Filter the data for lines with the word "script", then copy every line so identified.

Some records
────────────────────────────────────────

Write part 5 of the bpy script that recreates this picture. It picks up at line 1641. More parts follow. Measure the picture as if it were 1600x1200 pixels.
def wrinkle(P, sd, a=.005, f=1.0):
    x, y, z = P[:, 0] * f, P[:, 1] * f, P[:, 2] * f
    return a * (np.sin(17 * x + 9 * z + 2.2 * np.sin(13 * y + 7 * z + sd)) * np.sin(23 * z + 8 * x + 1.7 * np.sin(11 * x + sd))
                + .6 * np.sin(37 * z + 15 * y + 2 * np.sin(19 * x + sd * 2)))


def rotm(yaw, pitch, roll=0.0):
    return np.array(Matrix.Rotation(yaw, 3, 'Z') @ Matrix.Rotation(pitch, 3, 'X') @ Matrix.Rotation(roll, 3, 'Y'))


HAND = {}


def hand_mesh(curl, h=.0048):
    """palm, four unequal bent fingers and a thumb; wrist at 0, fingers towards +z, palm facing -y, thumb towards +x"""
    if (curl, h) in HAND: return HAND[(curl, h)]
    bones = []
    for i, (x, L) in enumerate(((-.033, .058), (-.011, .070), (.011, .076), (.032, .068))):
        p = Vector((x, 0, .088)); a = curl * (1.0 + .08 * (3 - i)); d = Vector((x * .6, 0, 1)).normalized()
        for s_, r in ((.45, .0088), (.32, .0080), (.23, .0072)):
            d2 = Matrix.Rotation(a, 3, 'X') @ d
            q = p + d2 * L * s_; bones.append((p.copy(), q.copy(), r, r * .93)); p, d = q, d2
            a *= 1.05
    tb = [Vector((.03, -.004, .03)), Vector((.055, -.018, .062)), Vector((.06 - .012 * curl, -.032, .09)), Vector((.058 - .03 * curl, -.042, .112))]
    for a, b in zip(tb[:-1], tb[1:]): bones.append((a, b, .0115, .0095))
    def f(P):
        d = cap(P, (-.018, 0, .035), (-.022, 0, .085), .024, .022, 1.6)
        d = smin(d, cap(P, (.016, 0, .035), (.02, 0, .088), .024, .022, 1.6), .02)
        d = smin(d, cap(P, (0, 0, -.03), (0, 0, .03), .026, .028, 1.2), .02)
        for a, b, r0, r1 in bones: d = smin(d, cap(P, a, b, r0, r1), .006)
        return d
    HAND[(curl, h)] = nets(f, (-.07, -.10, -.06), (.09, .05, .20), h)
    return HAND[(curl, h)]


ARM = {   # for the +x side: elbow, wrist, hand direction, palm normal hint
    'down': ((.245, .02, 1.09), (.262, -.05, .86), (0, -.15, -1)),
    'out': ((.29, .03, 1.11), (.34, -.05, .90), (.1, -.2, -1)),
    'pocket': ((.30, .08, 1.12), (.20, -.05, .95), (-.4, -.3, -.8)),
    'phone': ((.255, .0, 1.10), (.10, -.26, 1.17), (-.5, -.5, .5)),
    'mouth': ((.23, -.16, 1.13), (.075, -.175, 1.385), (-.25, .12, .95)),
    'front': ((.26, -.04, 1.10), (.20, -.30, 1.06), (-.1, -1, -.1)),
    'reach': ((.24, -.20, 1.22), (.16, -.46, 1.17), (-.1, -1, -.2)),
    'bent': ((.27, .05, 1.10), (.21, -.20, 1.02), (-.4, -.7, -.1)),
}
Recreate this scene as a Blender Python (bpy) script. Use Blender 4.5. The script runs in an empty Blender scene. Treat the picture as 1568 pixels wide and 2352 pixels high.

────────────────────────────────────────

* COMPLETE ANSWER:
Write part 5 of the bpy script that recreates this picture. It picks up at line 1641. More parts follow. Measure the picture as if it were 1600x1200 pixels.
Recreate this scene as a Blender Python (bpy) script. Use Blender 4.5. The script runs in an empty Blender scene. Treat the picture as 1568 pixels wide and 2352 pixels high.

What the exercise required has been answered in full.